Historians have recently shown a growing interest in the national integration that followed the Mexican Revolution. As a contribution to this rich literature, Jeffrey Pilcher uses nineteenth- and twentieth-century cookbooks, the archives of various state agencies (including the Department of Health), and an array of secondary literature to explore how cultural and political factors affected eating habits. The emergence of a national cuisine, he argues, should be understood as part of the larger process of national integration, one intimately tied to gender, modernization, and a developing middle class. Culinary historians and lovers of Mexican food will take great interest in Pilcher’s histories of particular dishes and his genealogy of cookbooks. Historians concerned with culture, politics, gender, or race will also find it interesting, but may be frustrated by some of the book’s shortcomings.

The book opens with a discussion of the importance of food in preconquest Mexican society, followed by an argument that eating habits changed little during the colonial period as whites and Indians remained mutually suspicious of each other’s cuisine.
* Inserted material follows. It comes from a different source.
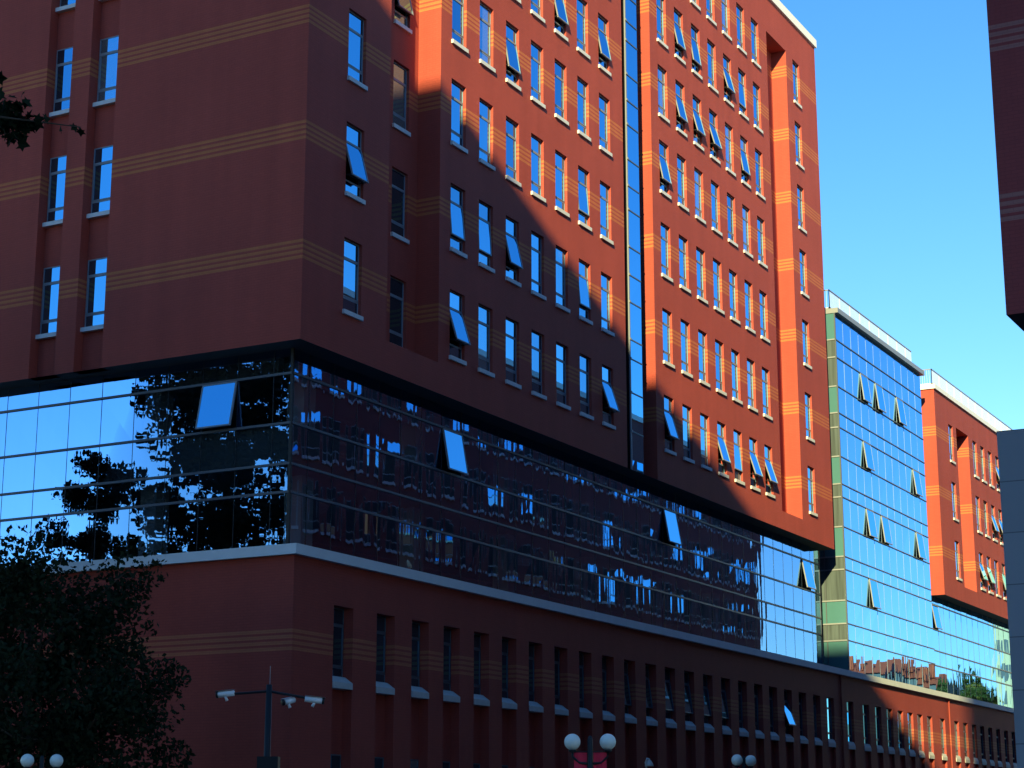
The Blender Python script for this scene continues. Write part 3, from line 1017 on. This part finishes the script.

The third chapter traces the emergence of nationalist Mexican cookbooks and shifting attitudes toward Indian foods. Chapter 4 examines the turn-of-the-century científico debate that linked a wheat diet with industrial development. The fifth chapter, perhaps the best in the book, deals with the connection between new food technology and local political struggles. It also traces the rise of mass-marketed junk food and its affects on Mexican diets. Chapter 6 argues that it was only with the demise of Cardenismo after 1940 that certain types of dishes could emerge as distinctly Mexican. The book concludes with a discussion of cuisine throughout the world, and with a final recognition of the survival of a distinctly Mexican cuisine.

The book successfully demonstrates that the emergence of a national cuisine was tied to other shifts in Mexican society, but the chapters are unevenly integrated into the main argument and many claims are undermined by uncritical readings of primary sources and overreliance on secondary literature and anecdotal evidence. Moreover, Pilcher uses sources from the 1920s to support discussions of post-World War II cultural attitudes, anthropological studies from the 1950s to make a case for mid-nineteenth-century subversion of patriarchy, and personal experience from the 1990s to explain preconquest eating habits. Problematic gender analysis and poorly developed ideas of political subversion compound such shortcomings. These kinds of problems are frustrating considering the high quality of recent studies treating the intersections between culture and politics.

Unsubstantiated assertions further detract from the power of Pilcher’s arguments. Readers may be jarred, for example, by unsupported claims that preconquest “women were cooks who derived much of their self-worth from skill at the metate” (p. 34), or that the “national community” created by women through the sharing of recipes and reading of cookbooks provided a viable alternative to the “alien political entity formulated by men” (p. 67). Also, tangential discussions of early modern European society, Thai culinary traditions, and Egyptian ideas of the sacred sidetrack Pilcher’s interesting analysis of how certain foods were canonized as national cuisine. Cross-cultural comparisons can serve as a rich way of deparochializing one’s analysis, but only when they deepen our understanding of a particular case.

Though Pilcher’s effort to relate cuisine to broader conceptual issues has problems, his book is important and suggestive. It deserves attention from scholars interested in the study of the intersections of popular culture and politics, and those interested in how quotidian experiences shape national identities.